Bring Back the Hang: Creating Meaningful Connections in an Unplanned World
One of my most enduring college memories is the hang time—hours and hours of unstructured, unobligated hanging out. Our dorms were designed as suites with six (was it seven?) rooms of doubles and singles around a shared lounge and bathroom space. In that lounge, we would play hours of spades, debate history or politics, party, argue over music taste, and even wrestle sometimes.
There was no agenda or invitation list. People came and went, and we invented activities on the spot. One fall day, we decided to throw a “roll in the leaves” party, moving bags and bags of colorful leaves into the lounge area and hallways in the dorm. Afterwards, we had crickets hiding in the dorm for weeks as we tried to clean up.
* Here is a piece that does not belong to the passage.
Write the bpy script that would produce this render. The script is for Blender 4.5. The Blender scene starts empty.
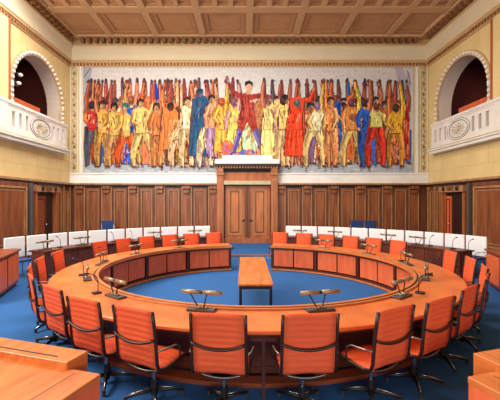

The essence of the hang is to keep the stakes low. Let everything unfold, speak your mind, share the space. Just be.
Sheila Liming, who teaches writing at Champlain College and recently published a book called Hanging Out: The Radical Power of Killing Time, observes that when she enters a classroom minutes before class, it is almost always silent, with most students looking at their phones. They are talking and interacting, just to other people—sharing moments, jokes, and small confessions with those they know and trust who aren’t in the room.
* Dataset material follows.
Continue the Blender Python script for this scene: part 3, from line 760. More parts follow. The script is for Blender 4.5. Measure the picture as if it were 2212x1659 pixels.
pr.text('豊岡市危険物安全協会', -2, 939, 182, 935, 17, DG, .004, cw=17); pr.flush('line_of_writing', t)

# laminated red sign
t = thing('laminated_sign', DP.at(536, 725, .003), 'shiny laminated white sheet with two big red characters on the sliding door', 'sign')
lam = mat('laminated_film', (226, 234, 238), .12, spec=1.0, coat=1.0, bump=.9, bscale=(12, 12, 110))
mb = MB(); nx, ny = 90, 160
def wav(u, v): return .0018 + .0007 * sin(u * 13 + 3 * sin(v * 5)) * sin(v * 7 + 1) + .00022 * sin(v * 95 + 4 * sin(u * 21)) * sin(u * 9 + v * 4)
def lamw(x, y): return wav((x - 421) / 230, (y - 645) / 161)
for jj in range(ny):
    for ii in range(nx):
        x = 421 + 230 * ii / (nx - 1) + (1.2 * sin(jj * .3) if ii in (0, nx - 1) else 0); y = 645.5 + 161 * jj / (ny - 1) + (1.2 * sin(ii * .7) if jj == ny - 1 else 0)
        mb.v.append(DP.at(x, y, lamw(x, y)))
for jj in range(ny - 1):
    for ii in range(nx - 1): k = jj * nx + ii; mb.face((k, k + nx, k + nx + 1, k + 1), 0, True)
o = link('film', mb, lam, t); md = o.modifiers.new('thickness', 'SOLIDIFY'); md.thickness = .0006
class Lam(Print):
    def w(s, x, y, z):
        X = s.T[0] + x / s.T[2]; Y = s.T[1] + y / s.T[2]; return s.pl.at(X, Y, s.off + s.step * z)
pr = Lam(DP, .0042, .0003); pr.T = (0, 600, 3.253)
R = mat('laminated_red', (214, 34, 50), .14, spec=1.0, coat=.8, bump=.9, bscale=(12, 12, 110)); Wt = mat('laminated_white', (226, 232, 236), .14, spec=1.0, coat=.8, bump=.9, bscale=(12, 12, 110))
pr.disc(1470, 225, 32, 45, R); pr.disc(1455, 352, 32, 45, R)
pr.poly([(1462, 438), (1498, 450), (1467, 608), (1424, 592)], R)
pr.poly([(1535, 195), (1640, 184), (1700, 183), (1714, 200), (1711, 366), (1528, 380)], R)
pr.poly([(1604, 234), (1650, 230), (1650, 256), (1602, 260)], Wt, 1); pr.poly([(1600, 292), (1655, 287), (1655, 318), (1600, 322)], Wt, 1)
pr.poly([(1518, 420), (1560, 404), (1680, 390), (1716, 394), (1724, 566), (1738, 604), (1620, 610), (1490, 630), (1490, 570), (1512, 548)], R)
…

Whereas initiating a conversation with the person next to you is a bold act of vulnerability. Who knows how they will react? How will you start or end the conversation? It’s much safer to text a confidant privately.
This behavior results in the “displacement effect,” where time spent online displaces in-person interaction and exacerbates loneliness. Loneliness isn’t the only consequence, however. Emotionally, we are quicker to resent, cancel, and block someone online, but not in person. In person, when someone annoys or angers us, we want resolution. We want to convey our feelings and hopefully reach an understanding. But virtually, we can simply turn them off, more easily moving to feelings of contempt.
Sheila Liming defines hanging out as “daring to do not much and daring to do it in the company of other people.” Another way to think of this is spending time with others without imposing too many expectations on what that time should achieve or produce.
A corporate holiday party is not a good hang. Quasi-mandatory company events designed to bring people together and socialize might achieve that goal, but they lack the casualness of a genuine hang. The problem lies in the aesthetics. When we throw a “party” with a specific time, guest list, menu, and theme, we create expectations of vibe, decor, and dress, prompting questions like, “Am I wearing the right thing, saying the right thing? Am I doing this right?”
A good hang does not have a prescribed agenda or set list of obligations. In these environments, social improvisation is the key. It can be challenging and scary, and we might feel out of control.
Dr. Liming often sees first-year students in her office during the initial weeks of school, distraught and upset because they feel unanchored and lost in this new world of college. Their high school friends are elsewhere, and their habits and rituals are disrupted. Suddenly, they are surrounded by unfamiliar people with lots of free time on their hands.
Whenever a new, bewildered first-year student enters her office with anxiety and impostor syndrome, contemplating going home, Dr. Liming has a similar experience coaching them through the change. She reassures them that it will get better, they will adjust, and they will find fun people and things to do. Nine times out of ten, that’s exactly what happens. A month later, they have new friends, are happy, excited.
But the key to working through that transition is sitting with that discomfort. The key is putting down the phone, and allowing the unscripted hangout to happen. In the vulnerable improvisation of the hang, we can find ourselves and each other.